As you walk the streets of Belgrade with him he brings to life the buildings, monuments and fountains with his stories and jokes. Three clockmakers, he told me, had been ordered to compete in building a cuckoo clock in honour of Lenin. In the first design the cuckoo's head popped out calling: 'Long live our eternal revolutionary leader Vladimir Ilyich Lenin!' In the second clock, the cuckoo cried, 'Under the banner of Vladimir Ilyich, Communism will conquer the world.' In the third, the head of Lenin himself popped out, calling: 'Cuckoo! Cuckoo! Cuckoo!'
Djilas has never been anti-Communist. Unlike most 'dissidents' who emerged under Communism, he went beyond revealing the deception in the ideological fabric of Communism to pointing to a constructive way out of the conflict. His confrontation was first and foremost with untruth, not with the Party as such.
Communism's fundamental flaw, he maintains, is that it is contrary to human nature. 'The Communist Party is monopolistic and totalitarian in its structure. Human nature is pluralistic in its being. Human nature is sinful and evil, and at the same time gentle and good. The constant struggle of different tendencies in us is essential for the existence of humanity. That means that we must fight to be good, seek good ideals, have good aims, but we must know that evil will always be with us.'
He says that capitalism, in spite of its flaws, works better because it is closer to human nature, allowing the human being to express more freedom. A person is creative, full of ideas, imagination and visions. He can be repressed for a while, but not for generations. 'Freedom is essential for any growth.'
He recognizes that 'individual freedom is real only to the extent to which it postulates freedom for others, freedom for all... only that person can enjoy freedom who has suffered for it, who has considered it more important than the sweetness and pleasure of life, even than life itself.' He holds out the hope that men and women are capable of change.
Djilas remains intensely patriotic. 'Our country will not survive,' he warns, 'unless fundamental structural changes take place.' He does not feel it would be a disaster if the republics within Yugoslavia broke up into separate states. But it would be tragic if this were followed by religious or nationalist civil war. He visualizes a confederation where the republics have greater sovereignty but share a common monetary system, foreign policy and army. His views, he says, earn him acute hostility from the extreme nationalists who see him as a potential rallying point for Yugoslav unity. 'But I have no ambition to be a leader. I am old and not in good health, but also temperamentally I am not much attracted to power.' He sees his role as a fighter for democratic values in Yugoslavia.

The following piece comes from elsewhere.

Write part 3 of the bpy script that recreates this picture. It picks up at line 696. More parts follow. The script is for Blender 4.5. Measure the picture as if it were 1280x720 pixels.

'My hope is that the pull of Europe will help to suppress the nationalist conflicts,' he told the journal of the Fletcher Forum of World Affairs, for many Yugoslavs want to become genuinely part of Europe.
He now sees as irrevocable the evolution of parliamentary democracy in Central Europe and the disintegration of the Soviet Empire - and he says that the democratic revolution in the East has the potential to establish the unity of Europe as a whole, to inspire it with new energy, to revitalize its creative powers.
But, whichever way the political tide turns, Djilas reminds us, a choice between good and evil has always to be made.
We may be wise to heed the words of a man whose predictions history has proved right before.